Puerto Triunfo, Colombia – Hacienda Napoles was Pablo Escobar’s pleasure palace, a 5,500-acre estate where the notorious drug lord held court.
He had a bullring and an airstrip. He stocked a private wild animal park with hundreds of elephants, camels, giraffes, ostriches, zebras and other animals. He installed four hippos in one of the estate’s 12 man-made lakes.
Today, Hacienda Napoles is in ruins and Escobar long gone, cut down in a hail of police gunfire.
But the hippos are still here.
The elephants, giraffes and zebras have long since disappeared, given away to Colombian zoos or left to die. But the hippos were never claimed because they were too large and ornery to move.
Now the original four have multiplied to 16 and, far from starving to death as some expected, they have learned to forage like cows. Local authorities say they represent a safety hazard – and are standing in the way of plans to redevelop the late drug lord’s estate.

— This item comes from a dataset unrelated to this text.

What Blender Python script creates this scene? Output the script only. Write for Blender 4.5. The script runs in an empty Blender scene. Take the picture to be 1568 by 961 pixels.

Although there have been expressions of interest from environmental and research groups from Costa Rica to Africa, no one has committed to taking them mainly because of the cost and bother of transporting the beasts.
The local government has begun to float the possibility it might have to reduce or eliminate the herd by extermination, an idea that probably will not sit well with the locals, many of whom regard the animals as part of their identity.